European Council: the EU’s latest moves amid tariffs on China and the situation in Ukraine
The EU-27 are rallying to respond to Beijing, with greater difficulty in reaching a consensus on Kyiv’s accession and the negotiations with Moscow
by Beda Romano
FROM OUR CORRESPONDENT
BRUSSELS – Buoyed by the recent G7 summit, where the European Union defended its interests regarding Ukraine, the EU-27 intend to make the most of the two-day European Council meeting which opened today, 18 June, to attempt to strengthen the EU’s position on the international stage, in particular by adopting a more combative and less naive stance towards China regarding economic imbalances, and by relaunching the enlargement process with Kyiv, partly to play a role in any future negotiations with Moscow.
Some particularly significant figures have been circulating for days. The trade deficit with China rose by 15 per cent year-on-year in 2025, to 360 billion euros. By now, all member states are having to contend with a trade deficit with China.

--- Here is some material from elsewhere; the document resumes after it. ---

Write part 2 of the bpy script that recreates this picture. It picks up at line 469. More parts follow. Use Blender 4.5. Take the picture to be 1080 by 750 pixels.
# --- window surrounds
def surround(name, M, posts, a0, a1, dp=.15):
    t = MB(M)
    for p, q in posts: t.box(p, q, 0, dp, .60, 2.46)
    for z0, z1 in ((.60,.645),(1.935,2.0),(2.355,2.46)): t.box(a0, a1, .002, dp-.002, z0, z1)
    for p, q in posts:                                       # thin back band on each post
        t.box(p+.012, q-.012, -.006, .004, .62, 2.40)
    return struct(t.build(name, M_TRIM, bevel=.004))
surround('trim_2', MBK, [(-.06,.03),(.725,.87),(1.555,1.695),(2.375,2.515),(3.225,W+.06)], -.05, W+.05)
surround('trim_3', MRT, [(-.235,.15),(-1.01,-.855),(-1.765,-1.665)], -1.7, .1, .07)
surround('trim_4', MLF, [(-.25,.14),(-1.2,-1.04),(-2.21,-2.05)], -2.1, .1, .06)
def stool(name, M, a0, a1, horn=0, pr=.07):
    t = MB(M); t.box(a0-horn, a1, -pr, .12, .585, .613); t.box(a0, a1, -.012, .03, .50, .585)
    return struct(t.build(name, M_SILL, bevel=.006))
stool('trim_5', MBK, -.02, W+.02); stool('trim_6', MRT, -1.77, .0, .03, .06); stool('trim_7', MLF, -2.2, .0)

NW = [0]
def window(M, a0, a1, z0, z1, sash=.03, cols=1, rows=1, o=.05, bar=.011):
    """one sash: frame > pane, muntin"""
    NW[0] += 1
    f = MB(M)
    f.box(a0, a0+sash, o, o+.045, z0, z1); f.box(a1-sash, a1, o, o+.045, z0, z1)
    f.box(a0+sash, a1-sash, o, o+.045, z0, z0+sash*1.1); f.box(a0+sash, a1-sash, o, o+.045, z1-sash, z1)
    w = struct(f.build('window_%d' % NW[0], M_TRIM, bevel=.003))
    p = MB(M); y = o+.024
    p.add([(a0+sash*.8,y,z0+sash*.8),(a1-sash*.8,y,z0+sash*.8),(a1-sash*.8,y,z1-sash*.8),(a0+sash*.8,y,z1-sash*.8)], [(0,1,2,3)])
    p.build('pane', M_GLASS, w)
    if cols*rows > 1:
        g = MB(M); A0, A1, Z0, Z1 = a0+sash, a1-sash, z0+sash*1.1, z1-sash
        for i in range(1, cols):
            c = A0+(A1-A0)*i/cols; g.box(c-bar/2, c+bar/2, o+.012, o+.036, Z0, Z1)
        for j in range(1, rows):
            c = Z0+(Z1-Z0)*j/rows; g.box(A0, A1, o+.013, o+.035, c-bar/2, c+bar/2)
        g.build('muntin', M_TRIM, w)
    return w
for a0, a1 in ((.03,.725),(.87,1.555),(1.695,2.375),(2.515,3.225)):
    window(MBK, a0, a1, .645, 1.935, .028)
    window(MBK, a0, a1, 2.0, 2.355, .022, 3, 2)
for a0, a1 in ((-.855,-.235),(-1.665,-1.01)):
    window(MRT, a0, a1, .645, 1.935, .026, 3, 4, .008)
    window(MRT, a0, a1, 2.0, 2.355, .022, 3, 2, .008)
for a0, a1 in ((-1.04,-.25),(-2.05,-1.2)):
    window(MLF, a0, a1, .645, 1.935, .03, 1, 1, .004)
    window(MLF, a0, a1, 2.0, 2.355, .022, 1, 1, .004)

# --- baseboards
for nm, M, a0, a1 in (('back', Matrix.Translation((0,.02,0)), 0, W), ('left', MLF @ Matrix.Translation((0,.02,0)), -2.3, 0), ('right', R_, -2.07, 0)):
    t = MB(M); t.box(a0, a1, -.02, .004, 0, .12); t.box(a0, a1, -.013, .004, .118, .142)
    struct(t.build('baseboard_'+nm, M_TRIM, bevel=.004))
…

On the other hand, China is a global producer of industrial goods, often subsidised by the state (see *Il Sole 24 Ore* of 13 May). Some member states, in particular Germany, are facing a real risk of deindustrialisation.

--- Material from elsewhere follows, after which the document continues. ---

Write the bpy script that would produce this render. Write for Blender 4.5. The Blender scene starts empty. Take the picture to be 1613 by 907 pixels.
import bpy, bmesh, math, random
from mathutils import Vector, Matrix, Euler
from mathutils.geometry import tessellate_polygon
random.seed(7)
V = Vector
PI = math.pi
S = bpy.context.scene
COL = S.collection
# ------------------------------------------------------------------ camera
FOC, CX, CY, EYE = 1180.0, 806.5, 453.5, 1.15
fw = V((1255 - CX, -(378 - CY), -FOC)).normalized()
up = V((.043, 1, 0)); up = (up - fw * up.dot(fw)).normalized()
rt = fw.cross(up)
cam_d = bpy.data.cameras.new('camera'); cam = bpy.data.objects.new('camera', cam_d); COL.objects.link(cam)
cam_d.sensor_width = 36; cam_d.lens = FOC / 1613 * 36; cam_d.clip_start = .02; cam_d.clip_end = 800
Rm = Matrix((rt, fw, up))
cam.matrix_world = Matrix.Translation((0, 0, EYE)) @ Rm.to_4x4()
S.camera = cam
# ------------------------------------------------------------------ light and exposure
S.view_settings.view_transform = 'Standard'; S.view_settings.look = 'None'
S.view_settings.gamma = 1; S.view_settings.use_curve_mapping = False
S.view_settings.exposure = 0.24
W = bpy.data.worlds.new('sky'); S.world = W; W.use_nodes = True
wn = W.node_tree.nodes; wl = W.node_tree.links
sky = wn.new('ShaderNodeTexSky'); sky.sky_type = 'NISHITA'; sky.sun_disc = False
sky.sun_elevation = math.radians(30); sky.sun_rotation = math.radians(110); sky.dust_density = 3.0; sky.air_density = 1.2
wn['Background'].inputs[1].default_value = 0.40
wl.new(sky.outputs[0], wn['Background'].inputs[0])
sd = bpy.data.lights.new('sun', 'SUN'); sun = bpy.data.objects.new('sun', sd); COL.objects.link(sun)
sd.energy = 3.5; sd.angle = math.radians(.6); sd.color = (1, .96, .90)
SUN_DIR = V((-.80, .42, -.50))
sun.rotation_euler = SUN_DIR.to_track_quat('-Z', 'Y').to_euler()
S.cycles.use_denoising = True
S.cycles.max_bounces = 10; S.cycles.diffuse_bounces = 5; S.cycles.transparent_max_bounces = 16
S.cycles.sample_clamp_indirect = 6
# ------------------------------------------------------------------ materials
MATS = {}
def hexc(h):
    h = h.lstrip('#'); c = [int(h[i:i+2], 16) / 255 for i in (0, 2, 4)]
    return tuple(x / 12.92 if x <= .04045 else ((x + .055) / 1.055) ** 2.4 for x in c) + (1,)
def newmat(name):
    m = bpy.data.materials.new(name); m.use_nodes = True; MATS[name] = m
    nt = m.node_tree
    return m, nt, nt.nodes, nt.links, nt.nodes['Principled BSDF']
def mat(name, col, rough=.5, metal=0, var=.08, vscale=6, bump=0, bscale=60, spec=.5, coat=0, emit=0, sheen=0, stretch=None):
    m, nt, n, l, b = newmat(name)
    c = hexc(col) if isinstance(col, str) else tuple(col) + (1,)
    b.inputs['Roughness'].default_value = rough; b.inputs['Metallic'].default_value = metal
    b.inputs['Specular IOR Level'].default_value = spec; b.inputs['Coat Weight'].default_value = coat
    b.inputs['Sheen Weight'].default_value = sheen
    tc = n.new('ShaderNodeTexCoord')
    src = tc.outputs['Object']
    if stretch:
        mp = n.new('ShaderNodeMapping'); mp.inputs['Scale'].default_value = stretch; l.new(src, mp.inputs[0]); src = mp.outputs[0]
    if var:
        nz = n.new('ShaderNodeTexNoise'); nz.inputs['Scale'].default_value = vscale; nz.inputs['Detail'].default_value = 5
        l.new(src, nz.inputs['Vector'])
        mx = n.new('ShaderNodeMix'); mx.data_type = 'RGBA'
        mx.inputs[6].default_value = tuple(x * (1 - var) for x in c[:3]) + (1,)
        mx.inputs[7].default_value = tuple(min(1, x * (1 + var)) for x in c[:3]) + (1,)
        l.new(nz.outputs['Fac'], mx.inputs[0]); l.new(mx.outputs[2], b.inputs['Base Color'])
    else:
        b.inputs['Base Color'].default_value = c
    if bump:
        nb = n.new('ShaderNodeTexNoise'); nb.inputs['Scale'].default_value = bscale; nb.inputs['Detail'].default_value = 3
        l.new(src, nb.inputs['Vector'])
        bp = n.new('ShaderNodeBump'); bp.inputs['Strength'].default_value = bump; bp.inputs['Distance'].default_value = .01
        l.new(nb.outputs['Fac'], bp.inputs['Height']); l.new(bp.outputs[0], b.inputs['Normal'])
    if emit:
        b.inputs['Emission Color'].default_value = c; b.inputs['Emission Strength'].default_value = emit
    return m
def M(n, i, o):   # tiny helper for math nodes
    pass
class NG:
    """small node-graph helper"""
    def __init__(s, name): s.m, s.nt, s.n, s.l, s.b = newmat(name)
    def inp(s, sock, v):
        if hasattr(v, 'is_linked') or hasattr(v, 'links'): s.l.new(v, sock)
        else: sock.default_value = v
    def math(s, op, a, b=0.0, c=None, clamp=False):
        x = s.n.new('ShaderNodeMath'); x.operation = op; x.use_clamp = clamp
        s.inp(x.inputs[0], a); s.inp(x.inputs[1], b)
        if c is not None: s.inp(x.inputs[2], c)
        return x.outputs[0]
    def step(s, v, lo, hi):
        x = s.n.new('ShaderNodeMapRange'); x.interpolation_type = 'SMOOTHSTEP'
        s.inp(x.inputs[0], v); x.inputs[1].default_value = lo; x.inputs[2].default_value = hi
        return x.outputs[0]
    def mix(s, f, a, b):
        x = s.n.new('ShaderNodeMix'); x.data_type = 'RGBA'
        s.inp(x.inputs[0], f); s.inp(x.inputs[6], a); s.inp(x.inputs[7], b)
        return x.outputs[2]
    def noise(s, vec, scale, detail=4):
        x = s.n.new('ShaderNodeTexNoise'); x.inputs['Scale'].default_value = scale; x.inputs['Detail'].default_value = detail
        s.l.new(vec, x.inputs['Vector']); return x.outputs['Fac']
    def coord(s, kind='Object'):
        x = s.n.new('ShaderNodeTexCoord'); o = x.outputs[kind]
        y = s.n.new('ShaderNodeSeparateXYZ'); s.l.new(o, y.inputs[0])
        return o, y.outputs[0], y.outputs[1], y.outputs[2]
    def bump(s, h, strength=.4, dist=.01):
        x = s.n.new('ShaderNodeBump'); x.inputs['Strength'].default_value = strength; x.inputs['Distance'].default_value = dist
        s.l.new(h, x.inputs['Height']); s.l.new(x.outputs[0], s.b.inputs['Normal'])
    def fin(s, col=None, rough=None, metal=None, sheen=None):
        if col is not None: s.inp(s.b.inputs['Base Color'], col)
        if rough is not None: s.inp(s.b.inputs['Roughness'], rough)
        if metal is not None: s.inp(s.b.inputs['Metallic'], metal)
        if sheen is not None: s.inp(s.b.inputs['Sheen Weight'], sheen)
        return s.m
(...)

In today’s discussion, the leaders had set themselves a number of objectives: to draw up a shared analysis of the situation; to assess the tools available to counter China’s often unfair competition; and to provide guidance to the European Commission as far as possible. “China’s production overcapacity is clear to everyone,” explains a national diplomat. “We must, on the one hand, defend ourselves and, on the other, improve our competitiveness.”

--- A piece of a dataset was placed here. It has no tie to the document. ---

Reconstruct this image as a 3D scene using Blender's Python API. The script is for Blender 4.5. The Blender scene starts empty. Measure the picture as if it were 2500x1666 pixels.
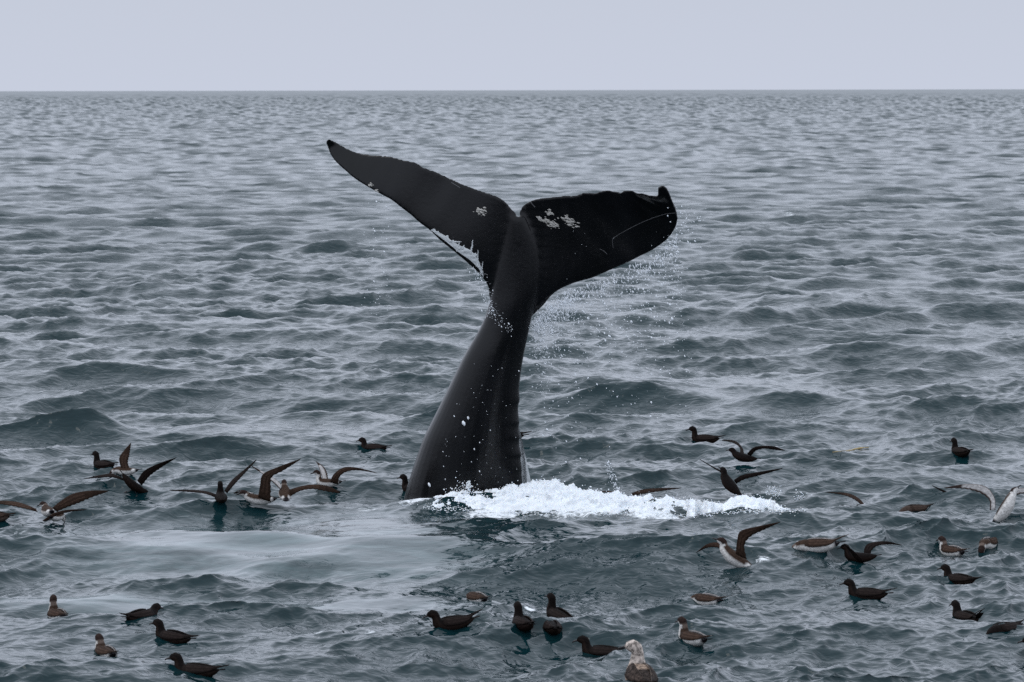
import bpy, bmesh, math, random
import numpy as np
from mathutils import Vector, Matrix, noise

random.seed(7)
rng = np.random.default_rng(11)
S = bpy.context.scene
COL = S.collection
R = math.radians

# ------------------------------------------------------------------ camera
PW, PH, F, CAMH = 2500.0, 1666.0, 8385.0, 4.5
pitch = math.atan(613.0 / F)
cam = bpy.data.cameras.new('camera')
cam_o = bpy.data.objects.new('camera', cam)
COL.objects.link(cam_o)
cam.sensor_fit = 'HORIZONTAL'
cam.sensor_width = 36.0
cam.lens = F * 36.0 / PW
cam.clip_start = 0.5
cam.clip_end = 60000.0
CM = Matrix.Translation((0, 0, CAMH)) @ Matrix.Rotation(R(90) - pitch, 4, 'X') @ Matrix.Rotation(R(-0.11), 4, 'Z')
cam_o.matrix_world = CM
cam.dof.use_dof = True
cam.dof.focus_distance = 37.6
cam.dof.aperture_fstop = 7.1
S.camera = cam_o

# ------------------------------------------------------------------ sky, sun, exposure
SUN_EL, SUN_AZ = R(55), R(-80)          # behind the overcast, high on the left
W = bpy.data.worlds.new('World')
S.world = W
W.use_nodes = True
nt = W.node_tree
nt.nodes.clear()
out = nt.nodes.new('ShaderNodeOutputWorld')
sky = nt.nodes.new('ShaderNodeTexSky')
sky.sky_type = 'NISHITA'
sky.sun_disc = False
sky.sun_elevation = SUN_EL
sky.sun_rotation = SUN_AZ
bg1 = nt.nodes.new('ShaderNodeBackground')
bg1.inputs['Strength'].default_value = 0.08
nt.links.new(sky.outputs[0], bg1.inputs[0])
tc = nt.nodes.new('ShaderNodeTexCoord')
sep = nt.nodes.new('ShaderNodeSeparateXYZ')
nt.links.new(tc.outputs['Generated'], sep.inputs[0])
ramp = nt.nodes.new('ShaderNodeValToRGB')   # even overcast: lilac-grey low down, brighter overhead
e = ramp.color_ramp.elements
e[0].position = 0.0;  e[0].color = (0.600, 0.648, 0.772, 1)
e[1].position = 1.0;  e[1].color = (1.06, 1.17, 1.31, 1)
for pos, c in ((0.03, (0.572, 0.618, 0.735)), (0.13, (0.99, 1.07, 1.25)), (0.34, (1.06, 1.15, 1.33))):
    a = e.new(pos); a.color = (*c, 1)
nt.links.new(sep.outputs['Z'], ramp.inputs[0])
bg2 = nt.nodes.new('ShaderNodeBackground')
bg2.inputs['Strength'].default_value = 1.0
nt.links.new(ramp.outputs[0], bg2.inputs[0])
mixw = nt.nodes.new('ShaderNodeMixShader')
mixw.inputs[0].default_value = 0.93
nt.links.new(bg1.outputs[0], mixw.inputs[1])
nt.links.new(bg2.outputs[0], mixw.inputs[2])
nt.links.new(mixw.outputs[0], out.inputs[0])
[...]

The idea that has been circulating in recent days of devising new protectionist measures does not appear to be gaining traction. “It is more important to use the tools already on the table,” explained an EU official. Attention is turning to anti-dumping and anti-subsidy measures, as well as safeguards against sudden surges in imports of certain products. European legislation also provides for anti-coercion measures, as well as measures against third-country investments in critical sectors.